Il dibattito su un'unione fiscale probabilmente entrerà nel vivo già questa settimana con la presentazione da parte della Commissione Ue delle tre proposte per gli Eurobond garantiti vicendevolmente dagli stati. Proposta che fino ad oggi è stata osteggiata principalmente da Berlino. Discussione che continuerà al summit europeo del 9 dicembre.

Titoli di stato italiani e spagnoli oltre il 9%, possibili pressioni anche sui Bund
Fino a quando non si giungerà a conclusioni concrete le tensioni sui mercati si manterranno molto alte e Credit Suisse ipotizza un deciso incremento dei rendimenti dei titoli di stato. Le attese, in uno scenario di acuirsi della crisi del debito sovrano, sono pertanto di un aumento delle pressioni sui titoli di stato dei Paesi periferici e non solo. I rendimenti dei titoli di stato italiani e spagnoli sono visti da Credit Suisse salire oltre il 9%, quelli francesi al 5% e anche i Bund tedeschi potrebbero vedere i propri rendimenti salire nella fase più critica della crisi.

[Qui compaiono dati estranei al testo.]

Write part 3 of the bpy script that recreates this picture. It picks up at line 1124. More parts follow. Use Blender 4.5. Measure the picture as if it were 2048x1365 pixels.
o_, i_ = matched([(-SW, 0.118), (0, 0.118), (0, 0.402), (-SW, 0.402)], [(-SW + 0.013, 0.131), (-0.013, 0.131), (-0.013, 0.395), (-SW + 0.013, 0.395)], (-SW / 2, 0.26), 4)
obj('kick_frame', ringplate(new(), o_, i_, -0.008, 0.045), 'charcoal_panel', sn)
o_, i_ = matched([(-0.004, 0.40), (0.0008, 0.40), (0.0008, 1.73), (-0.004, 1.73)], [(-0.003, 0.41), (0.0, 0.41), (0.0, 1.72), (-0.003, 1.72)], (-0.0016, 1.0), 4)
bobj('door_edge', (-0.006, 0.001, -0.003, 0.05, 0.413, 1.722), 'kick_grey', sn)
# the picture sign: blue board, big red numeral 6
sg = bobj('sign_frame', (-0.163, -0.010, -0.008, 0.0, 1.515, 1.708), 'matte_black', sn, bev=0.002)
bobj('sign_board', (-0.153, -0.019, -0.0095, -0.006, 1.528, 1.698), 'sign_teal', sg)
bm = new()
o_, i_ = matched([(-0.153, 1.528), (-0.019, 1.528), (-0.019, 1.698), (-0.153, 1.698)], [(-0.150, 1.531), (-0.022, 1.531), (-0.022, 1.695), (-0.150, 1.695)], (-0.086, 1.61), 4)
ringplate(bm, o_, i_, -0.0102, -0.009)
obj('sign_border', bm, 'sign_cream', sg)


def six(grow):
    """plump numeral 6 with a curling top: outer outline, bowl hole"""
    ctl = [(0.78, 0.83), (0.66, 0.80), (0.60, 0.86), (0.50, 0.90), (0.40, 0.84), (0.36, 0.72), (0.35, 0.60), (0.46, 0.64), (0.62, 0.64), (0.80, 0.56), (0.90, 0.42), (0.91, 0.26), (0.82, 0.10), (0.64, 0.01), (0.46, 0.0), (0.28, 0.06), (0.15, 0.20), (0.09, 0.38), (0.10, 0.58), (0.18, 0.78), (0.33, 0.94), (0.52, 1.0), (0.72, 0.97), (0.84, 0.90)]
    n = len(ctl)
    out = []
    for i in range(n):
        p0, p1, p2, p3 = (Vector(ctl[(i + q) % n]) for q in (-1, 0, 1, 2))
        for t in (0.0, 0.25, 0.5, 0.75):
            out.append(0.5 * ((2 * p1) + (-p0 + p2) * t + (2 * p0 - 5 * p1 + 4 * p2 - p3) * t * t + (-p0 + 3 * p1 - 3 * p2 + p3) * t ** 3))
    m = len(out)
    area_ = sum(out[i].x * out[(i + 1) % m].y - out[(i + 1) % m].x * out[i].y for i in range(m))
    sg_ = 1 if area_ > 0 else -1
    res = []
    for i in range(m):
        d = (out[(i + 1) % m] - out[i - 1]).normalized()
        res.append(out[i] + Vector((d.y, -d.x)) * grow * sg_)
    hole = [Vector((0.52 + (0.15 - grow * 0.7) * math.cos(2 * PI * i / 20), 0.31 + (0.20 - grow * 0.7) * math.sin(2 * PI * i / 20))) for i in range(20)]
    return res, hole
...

Possibile un sell-off simile a quello di inizio 2009, rifugio nei Treasury
Di contro i rendimenti dei titoli di stato Usa dovrebbero scendere ancora - o almeno non salire - nonostante il rafforzamento dei dati sulla congiuntura Usa nella parte finale dell'anno. Per quanto concerne i mercati azionari la previsione è di un sell-off simile a quello che caratterizzò il primo trimestre del 2009, ma di entità inferiore,  fino a quanto non si perverrà a una soluzione politica della crisi.
"Il destino dell'euro sta per esser deciso - conclude il report del Credit Suisse -  e la pressione per arrivare ai necessari passi in avanti sul piano politico arriverà con ogni probabilità dagli investitori alla ricerca di una protezione contro le conseguenze assolutamente catastrofiche di un collasso dell'euro".